By placing the situation in the hands of their insurance companies, she added, the financial dispute between the two agencies would likely become less personal.
“I want our relationship (with the school district) to be solid,” she said. “I have a good working relationship with Michael Soltman. I want that to remain.”
Soltman agreed that he and Ott have a congenial working relationship but said that the involvement of the insurance companies is not as simple as it might sound.
The two insurance companies have very different ideas of who is responsible financially to remedy the problem, he said, adding that a clear determination of who is responsible likely can only be made through litigation. He noted, too, that when Ott informed him she was turning the matter over to the insurance company, she apologized sincerely and said the insurance company had informed her that if it paid any claims, it would seek to recover the funds by suing the school district.
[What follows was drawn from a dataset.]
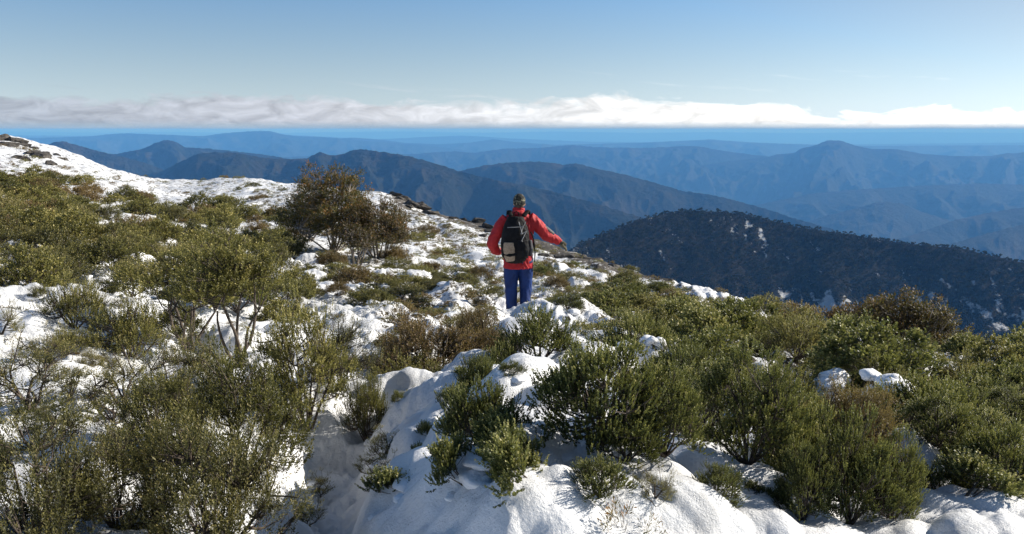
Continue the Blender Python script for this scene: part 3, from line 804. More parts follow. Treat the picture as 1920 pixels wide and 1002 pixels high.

Ott, out of town this week, was unavailable for comment, but Soltman said he is optimistic that it will not come to litigation.
“For the amount of money that we’re talking about to reach a solution, it would be ridiculous to litigate it, and it makes much more sense to collaborate on a solution,” he said.
Monday’s school board meeting came too late to reach park district representatives for comment before press deadline. The next park district meeting is slated for 7 p.m. Tuesday, May 27, at Ober Park. It is expected they will discuss pool issues then.